(Bloomberg Opinion) -- This year’s Climate Week NYC has begun with unusual momentum.
Last year’s COP28 United Nations climate summit in Dubai resulted in unprecedented commitments. Governments agreed to triple renewable energy capacity and double the increase in energy efficiency worldwide. Half the oil and gas industry pledged to cut methane emissions by three-quarters. The World Bank and the African Development Bank announced that they would cut the number of households without electricity by 40%. But are commitments being turned into action?
In some places, yes — and impressively so. China’s biggest solar companies now contribute more energy to the world economy than the oil industry’s giants. The US increased renewable energy growth by 94% in a single year, partly because of the federal incentives championed by President Joe Biden that have resulted in three times as many Americans investing their own funds in renewable energy, as economists had projected. The European Union hit a new benchmark by generating 70% of its electricity from zero-carbon technologies. Globally, electric cars now make up 17% of total sales, and that number keeps rising.

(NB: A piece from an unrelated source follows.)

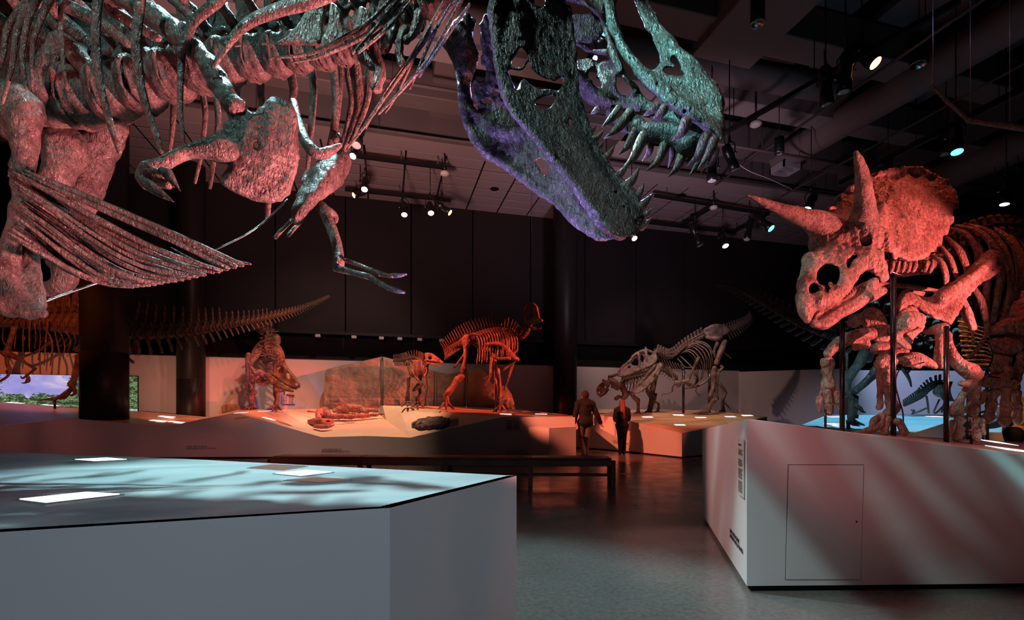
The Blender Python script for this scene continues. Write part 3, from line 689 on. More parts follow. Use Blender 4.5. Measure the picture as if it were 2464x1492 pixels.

In addition, batteries and other technologies — including new satellites that enable us to identify methane leaking from wells — continue to advance at a rapid pace. And as they do, costs keep coming down. The price of batteries has come down 90% in only 15 years.
It’s fair to say that the engineers are doing their jobs, but the same cannot be said of many elected leaders. While the world is moving away from polluting carbon and toward clean, healthy renewables at an unprecedented pace, we are still far behind where we need to be to slow global warming and the devastation of climate change.
Climate change is becoming increasingly destructive to our economies and health — and the price we are paying for moving so slowly continues to rise. The last year, for instance, has been the hottest in the history of the world. In Phoenix, temperatures reached 100F for 113 straight days, a record.
Historic heat has brought historic droughts, as well as wildfires and more powerful storms. Flooding has devastated communities around the world — and even whole countries and regions, as the people of Pakistan, eastern Europe, and west and central Africa can attest. In the US, flooding costs the economy an estimated $390 billion per year and 1% of gross domestic product.
The coal and gas industries are not going quietly into the night. In fact, some of the very oil companies that pledged to stop their wasteful pollution have sued the US government for the right to avoid cleaning up their leaking wells.
But the problem isn’t only with fossil fuel companies, of course. While the scale of renewable energy growth has exploded, it is still mostly concentrated in the Global North. Only 15% of 2023 renewables investment went to Asia outside China, where the needs for energy are the greatest. Some three-quarters of a billion people in Africa and Asia lack electricity — and millions jeopardize their health to work in coal mines — despite Africa having the world’s greatest solar potential.
It’s imperative to move faster in breaking down barriers to the spread of renewable energy, especially in the Global South. And so, at this Climate Week, we need fewer pledges and more action plans to fulfill the promises made at last year’s COP.
There is wind at our back, but enormous obstacles — and unprecedented dangers — remain in front of us. Overcoming them will require building on our momentum in creating a sustainable global economy.
Michael R. Bloomberg is the founder and majority owner of Bloomberg LP, the parent company of Bloomberg News, UN Special Envoy on Climate Ambition and Solutions, and chair of the Defense Innovation Board.